Scenes as source code:
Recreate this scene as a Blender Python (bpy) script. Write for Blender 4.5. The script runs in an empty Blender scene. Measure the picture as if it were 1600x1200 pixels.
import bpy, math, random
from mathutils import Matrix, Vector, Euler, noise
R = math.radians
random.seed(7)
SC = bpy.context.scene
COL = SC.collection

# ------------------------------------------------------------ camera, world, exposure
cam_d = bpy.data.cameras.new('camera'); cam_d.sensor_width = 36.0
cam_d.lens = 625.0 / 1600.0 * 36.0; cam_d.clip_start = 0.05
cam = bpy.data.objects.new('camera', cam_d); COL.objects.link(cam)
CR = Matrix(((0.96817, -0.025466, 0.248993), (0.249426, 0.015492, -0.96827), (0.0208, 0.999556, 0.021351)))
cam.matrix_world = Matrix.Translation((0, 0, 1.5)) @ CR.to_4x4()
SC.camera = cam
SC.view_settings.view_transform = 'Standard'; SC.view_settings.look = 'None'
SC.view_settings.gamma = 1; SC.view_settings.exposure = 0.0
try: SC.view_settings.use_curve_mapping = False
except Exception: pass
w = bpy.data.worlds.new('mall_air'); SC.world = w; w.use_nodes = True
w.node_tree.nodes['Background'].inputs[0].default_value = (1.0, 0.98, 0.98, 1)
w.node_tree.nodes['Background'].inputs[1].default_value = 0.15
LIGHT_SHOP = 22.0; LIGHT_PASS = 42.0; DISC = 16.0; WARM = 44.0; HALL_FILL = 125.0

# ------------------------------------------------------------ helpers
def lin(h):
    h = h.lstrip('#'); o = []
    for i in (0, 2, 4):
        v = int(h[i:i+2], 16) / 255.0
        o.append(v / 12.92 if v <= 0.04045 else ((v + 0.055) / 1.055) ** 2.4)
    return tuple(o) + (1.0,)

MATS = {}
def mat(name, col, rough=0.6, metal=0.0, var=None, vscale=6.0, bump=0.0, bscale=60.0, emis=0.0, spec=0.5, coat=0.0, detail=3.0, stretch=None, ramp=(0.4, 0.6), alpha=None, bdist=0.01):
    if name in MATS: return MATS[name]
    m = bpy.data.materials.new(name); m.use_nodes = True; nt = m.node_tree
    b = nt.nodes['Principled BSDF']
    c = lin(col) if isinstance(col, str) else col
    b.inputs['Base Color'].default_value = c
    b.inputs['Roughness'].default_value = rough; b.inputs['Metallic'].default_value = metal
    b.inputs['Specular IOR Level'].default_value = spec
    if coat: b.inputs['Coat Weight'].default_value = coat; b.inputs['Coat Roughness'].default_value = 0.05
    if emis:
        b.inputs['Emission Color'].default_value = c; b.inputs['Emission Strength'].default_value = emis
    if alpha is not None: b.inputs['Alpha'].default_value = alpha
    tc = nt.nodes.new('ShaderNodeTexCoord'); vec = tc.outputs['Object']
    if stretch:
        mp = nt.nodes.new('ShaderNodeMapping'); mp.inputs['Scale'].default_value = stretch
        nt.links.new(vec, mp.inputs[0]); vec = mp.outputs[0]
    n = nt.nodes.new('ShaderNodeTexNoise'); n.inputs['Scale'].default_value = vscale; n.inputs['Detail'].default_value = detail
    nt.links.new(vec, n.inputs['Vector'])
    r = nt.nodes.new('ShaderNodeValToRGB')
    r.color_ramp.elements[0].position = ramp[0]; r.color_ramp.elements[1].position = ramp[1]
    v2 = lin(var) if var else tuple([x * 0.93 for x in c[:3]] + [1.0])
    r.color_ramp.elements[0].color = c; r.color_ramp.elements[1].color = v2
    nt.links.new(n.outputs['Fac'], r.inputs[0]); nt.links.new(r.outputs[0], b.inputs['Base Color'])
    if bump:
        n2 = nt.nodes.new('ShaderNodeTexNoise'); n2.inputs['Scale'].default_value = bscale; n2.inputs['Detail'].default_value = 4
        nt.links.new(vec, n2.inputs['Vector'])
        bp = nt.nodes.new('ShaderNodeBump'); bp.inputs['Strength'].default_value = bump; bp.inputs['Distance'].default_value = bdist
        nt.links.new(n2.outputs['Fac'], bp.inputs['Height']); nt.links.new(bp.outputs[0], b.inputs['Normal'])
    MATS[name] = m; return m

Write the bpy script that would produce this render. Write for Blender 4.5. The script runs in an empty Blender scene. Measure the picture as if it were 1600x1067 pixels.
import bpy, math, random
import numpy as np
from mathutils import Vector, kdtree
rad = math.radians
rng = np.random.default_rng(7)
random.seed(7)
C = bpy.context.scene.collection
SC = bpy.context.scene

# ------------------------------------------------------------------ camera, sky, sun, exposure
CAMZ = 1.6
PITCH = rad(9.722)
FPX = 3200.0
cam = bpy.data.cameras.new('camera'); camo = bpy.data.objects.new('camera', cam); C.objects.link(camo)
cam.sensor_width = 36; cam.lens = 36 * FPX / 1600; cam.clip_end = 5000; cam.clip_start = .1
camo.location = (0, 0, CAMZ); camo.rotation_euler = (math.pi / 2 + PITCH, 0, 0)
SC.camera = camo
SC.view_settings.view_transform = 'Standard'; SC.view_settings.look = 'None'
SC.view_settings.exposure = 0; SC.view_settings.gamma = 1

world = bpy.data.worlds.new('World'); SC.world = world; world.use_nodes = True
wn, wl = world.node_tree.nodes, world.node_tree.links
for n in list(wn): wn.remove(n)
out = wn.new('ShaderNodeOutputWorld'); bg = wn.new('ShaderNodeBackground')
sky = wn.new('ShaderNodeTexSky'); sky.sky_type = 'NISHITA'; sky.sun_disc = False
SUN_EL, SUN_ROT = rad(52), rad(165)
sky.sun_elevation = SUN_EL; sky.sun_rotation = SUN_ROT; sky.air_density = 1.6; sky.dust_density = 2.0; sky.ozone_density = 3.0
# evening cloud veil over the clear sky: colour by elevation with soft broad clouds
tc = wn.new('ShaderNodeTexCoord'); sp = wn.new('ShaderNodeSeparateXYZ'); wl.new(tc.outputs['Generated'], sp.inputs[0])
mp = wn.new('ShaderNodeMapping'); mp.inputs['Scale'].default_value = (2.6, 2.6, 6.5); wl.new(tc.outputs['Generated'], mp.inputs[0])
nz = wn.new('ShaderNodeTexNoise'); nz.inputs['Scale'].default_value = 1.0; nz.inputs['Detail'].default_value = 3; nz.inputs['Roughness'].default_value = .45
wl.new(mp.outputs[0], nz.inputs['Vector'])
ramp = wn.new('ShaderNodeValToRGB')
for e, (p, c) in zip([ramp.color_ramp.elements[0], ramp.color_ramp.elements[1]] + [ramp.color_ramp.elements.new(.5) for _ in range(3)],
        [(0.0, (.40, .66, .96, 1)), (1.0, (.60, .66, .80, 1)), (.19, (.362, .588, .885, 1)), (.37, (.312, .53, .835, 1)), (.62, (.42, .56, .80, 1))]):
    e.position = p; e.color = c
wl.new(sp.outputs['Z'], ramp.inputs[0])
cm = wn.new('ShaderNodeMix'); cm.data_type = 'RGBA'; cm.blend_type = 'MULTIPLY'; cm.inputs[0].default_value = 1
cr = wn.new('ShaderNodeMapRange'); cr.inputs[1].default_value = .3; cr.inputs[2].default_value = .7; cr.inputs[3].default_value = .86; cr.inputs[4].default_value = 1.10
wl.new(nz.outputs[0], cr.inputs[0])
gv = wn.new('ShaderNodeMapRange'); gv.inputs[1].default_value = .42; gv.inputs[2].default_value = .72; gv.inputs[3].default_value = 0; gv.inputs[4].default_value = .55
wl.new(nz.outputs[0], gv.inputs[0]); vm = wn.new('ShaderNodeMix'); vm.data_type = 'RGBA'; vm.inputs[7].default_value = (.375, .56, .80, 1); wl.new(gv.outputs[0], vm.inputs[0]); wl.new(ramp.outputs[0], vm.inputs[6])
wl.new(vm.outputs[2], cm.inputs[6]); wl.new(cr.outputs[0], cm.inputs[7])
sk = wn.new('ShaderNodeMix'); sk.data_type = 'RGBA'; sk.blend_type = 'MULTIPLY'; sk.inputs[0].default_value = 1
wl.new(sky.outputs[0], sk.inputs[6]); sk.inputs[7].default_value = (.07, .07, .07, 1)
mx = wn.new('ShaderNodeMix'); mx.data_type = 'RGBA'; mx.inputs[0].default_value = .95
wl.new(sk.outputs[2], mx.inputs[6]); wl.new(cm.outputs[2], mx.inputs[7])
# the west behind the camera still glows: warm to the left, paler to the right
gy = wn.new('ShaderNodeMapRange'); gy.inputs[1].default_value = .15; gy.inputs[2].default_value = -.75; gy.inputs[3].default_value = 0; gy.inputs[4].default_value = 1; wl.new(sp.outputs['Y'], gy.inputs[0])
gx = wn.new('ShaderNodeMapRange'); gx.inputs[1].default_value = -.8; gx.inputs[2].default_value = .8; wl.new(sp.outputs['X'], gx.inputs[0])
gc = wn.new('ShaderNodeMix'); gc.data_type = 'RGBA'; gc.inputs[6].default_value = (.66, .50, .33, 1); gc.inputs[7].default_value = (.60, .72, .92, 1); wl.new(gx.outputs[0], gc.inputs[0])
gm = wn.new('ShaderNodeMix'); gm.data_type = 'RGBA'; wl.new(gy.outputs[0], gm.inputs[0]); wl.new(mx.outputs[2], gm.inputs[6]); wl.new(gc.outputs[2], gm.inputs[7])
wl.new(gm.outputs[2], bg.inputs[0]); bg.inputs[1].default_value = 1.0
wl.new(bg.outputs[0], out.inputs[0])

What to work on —
Print, please, the lines from the first line of the material through the line that contains "COL = SC.collection", exactly as written and with nothing added.

Response to the exercise —
Recreate this scene as a Blender Python (bpy) script. Write for Blender 4.5. The script runs in an empty Blender scene. Measure the picture as if it were 1600x1200 pixels.
import bpy, math, random
from mathutils import Matrix, Vector, Euler, noise
R = math.radians
random.seed(7)
SC = bpy.context.scene
COL = SC.collection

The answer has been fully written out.